■ **Data rows**

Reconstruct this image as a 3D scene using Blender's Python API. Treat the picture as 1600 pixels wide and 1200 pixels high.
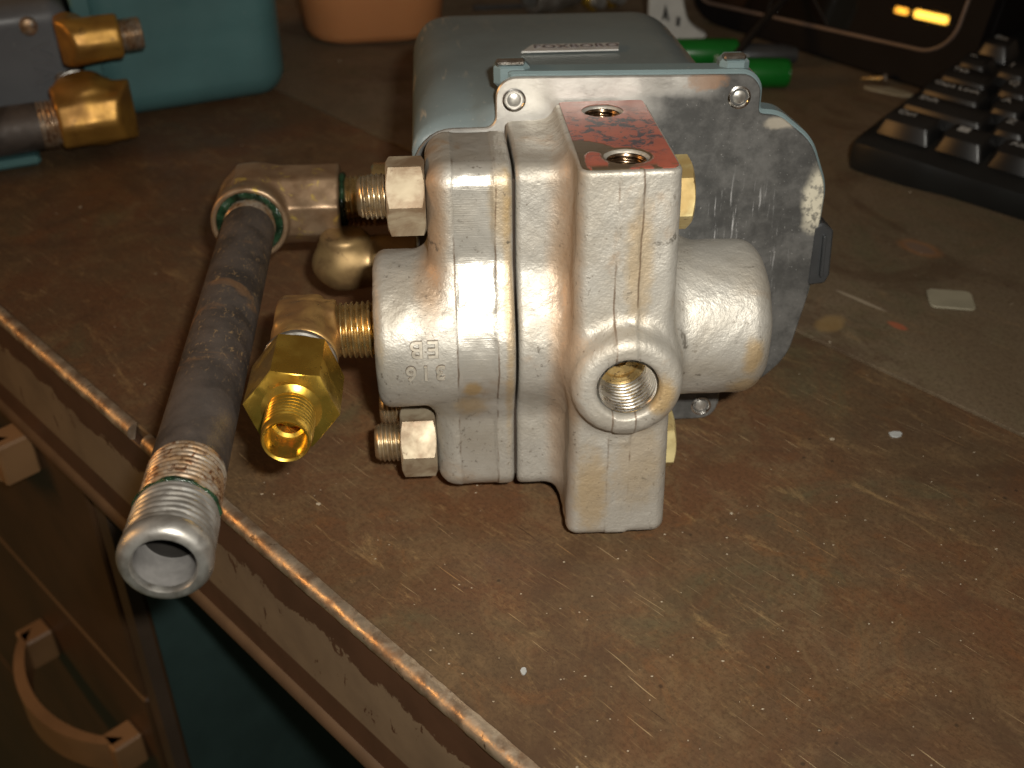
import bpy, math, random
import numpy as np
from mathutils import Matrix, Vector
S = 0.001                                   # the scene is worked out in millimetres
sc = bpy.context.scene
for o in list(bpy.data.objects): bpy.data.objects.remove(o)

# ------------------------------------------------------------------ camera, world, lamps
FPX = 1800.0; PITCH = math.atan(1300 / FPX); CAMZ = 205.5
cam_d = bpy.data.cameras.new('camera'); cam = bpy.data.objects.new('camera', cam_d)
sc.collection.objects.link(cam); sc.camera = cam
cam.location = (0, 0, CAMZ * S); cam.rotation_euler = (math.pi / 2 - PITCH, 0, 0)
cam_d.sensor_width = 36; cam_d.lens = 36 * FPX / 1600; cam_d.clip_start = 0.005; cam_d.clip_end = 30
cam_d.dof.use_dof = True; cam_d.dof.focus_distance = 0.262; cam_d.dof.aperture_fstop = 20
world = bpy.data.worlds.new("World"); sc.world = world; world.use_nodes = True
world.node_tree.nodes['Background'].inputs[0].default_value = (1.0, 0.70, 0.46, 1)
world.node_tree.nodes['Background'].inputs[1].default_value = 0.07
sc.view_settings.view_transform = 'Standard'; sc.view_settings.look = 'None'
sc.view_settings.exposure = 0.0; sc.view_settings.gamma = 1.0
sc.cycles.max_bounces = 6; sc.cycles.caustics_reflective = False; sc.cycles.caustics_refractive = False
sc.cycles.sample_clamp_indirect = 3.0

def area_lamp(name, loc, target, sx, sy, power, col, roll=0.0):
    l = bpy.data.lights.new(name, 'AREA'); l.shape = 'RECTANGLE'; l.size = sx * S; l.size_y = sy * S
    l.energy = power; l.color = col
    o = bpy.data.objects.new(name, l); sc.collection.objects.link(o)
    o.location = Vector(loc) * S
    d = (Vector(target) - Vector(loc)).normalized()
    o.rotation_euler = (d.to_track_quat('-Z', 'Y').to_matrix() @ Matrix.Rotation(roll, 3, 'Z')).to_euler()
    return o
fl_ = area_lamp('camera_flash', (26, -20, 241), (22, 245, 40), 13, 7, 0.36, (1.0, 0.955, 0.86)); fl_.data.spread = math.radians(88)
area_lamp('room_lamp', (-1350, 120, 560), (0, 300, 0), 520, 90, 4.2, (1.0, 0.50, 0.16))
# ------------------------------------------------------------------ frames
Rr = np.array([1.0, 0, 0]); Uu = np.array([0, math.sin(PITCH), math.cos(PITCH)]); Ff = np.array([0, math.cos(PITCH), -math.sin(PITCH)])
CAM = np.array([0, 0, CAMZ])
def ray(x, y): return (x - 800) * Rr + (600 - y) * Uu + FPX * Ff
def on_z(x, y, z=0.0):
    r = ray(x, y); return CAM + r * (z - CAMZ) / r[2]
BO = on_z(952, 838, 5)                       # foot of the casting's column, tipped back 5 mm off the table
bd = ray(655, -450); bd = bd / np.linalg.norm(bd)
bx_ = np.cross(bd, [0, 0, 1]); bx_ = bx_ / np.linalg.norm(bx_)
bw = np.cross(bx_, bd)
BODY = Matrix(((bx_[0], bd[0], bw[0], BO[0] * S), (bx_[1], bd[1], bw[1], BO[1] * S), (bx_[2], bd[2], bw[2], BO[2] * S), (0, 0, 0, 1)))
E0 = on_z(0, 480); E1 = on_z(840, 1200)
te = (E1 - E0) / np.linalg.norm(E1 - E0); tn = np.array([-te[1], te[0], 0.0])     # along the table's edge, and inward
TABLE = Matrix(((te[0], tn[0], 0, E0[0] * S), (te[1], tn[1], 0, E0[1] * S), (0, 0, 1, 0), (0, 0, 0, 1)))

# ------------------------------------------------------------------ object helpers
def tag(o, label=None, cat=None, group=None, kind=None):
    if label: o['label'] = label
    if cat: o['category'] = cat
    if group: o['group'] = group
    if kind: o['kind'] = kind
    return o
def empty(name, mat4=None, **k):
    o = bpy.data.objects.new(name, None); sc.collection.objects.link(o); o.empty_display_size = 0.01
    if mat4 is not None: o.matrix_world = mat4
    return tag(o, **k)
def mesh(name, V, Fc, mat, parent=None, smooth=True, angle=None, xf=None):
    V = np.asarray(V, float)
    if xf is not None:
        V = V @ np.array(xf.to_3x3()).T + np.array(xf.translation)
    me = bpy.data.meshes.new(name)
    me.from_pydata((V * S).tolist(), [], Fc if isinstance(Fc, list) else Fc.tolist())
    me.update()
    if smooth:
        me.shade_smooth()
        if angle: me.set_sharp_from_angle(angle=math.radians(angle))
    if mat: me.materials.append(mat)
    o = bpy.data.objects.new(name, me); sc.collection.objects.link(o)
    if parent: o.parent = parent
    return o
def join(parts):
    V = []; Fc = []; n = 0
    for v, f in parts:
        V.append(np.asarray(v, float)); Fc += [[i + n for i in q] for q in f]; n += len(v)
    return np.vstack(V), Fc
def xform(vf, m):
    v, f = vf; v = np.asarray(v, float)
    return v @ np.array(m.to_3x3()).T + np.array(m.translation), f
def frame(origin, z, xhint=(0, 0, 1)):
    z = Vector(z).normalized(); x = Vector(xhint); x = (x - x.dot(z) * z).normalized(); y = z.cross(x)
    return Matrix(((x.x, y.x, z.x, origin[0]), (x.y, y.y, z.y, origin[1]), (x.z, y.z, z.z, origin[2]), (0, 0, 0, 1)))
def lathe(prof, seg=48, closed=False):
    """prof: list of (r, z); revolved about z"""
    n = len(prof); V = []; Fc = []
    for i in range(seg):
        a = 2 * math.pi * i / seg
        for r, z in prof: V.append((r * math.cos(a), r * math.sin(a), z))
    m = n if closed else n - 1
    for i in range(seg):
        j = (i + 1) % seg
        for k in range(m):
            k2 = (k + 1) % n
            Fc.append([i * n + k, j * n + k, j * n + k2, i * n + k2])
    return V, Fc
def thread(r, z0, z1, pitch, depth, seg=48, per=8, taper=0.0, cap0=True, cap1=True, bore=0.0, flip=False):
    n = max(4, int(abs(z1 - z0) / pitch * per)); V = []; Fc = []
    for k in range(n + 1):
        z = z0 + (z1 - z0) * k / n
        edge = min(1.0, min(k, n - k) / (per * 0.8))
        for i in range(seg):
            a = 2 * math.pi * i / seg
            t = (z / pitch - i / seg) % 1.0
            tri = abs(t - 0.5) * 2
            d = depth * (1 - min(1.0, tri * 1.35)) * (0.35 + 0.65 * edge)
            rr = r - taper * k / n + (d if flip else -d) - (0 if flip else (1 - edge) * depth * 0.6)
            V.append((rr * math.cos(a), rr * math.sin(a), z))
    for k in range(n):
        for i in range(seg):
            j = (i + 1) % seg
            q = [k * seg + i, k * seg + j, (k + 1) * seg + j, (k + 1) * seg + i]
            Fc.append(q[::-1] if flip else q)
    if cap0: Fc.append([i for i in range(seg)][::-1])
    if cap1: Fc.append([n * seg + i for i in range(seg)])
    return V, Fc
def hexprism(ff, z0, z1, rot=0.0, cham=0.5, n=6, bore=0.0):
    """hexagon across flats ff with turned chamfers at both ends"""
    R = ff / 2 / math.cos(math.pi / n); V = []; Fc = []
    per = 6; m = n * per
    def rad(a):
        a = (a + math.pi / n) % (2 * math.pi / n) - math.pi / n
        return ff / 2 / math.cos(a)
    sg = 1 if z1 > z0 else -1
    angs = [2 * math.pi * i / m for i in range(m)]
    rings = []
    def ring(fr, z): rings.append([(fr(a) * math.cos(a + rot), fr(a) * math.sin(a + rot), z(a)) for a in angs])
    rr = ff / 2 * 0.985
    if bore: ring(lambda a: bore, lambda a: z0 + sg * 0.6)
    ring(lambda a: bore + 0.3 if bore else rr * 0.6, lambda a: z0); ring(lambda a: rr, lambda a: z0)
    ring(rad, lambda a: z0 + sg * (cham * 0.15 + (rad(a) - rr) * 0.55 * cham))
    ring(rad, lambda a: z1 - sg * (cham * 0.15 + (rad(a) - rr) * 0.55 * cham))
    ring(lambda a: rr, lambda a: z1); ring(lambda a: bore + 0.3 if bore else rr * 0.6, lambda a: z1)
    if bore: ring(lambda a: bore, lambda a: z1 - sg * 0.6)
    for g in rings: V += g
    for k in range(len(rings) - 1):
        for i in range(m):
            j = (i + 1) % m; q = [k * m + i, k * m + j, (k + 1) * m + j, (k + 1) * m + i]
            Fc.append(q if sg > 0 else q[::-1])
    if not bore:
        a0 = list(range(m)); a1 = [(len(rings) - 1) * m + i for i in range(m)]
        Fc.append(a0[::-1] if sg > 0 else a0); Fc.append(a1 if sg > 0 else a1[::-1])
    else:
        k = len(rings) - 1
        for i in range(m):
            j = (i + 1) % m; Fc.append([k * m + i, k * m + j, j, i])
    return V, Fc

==

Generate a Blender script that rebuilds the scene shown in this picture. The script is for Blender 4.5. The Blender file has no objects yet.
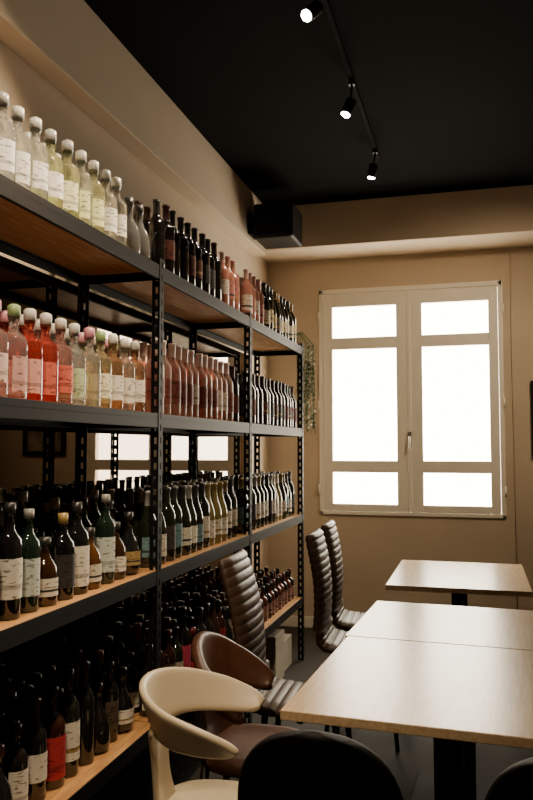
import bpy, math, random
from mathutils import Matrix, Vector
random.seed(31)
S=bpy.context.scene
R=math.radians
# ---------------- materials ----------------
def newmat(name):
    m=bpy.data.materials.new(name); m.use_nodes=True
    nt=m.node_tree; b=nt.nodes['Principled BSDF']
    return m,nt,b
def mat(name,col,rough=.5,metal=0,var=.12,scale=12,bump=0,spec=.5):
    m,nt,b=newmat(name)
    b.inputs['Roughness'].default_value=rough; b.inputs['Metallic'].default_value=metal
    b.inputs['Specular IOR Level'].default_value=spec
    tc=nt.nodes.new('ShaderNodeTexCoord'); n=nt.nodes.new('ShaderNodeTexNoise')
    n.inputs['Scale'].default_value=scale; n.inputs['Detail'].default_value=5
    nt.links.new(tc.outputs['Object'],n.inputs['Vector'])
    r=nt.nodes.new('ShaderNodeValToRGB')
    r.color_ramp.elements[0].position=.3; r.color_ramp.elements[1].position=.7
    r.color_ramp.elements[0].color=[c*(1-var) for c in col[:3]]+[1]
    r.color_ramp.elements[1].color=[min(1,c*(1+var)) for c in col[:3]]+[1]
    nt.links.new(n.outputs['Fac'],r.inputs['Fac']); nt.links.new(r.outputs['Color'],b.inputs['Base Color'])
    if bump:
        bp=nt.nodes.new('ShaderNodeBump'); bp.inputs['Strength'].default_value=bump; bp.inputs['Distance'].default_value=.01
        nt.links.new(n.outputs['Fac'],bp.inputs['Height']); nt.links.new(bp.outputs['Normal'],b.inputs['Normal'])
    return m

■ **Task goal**
Take the material above and output only the lines from the one that contains "Reconstruct this image" through the one that contains "for o in list(bpy.data.objects): bpy.data.objects.remove(o)", ends included and images left out.

■ **Answer for this exercise**
Reconstruct this image as a 3D scene using Blender's Python API. Treat the picture as 1600 pixels wide and 1200 pixels high.
import bpy, math, random
import numpy as np
from mathutils import Matrix, Vector
S = 0.001                                   # the scene is worked out in millimetres
sc = bpy.context.scene
for o in list(bpy.data.objects): bpy.data.objects.remove(o)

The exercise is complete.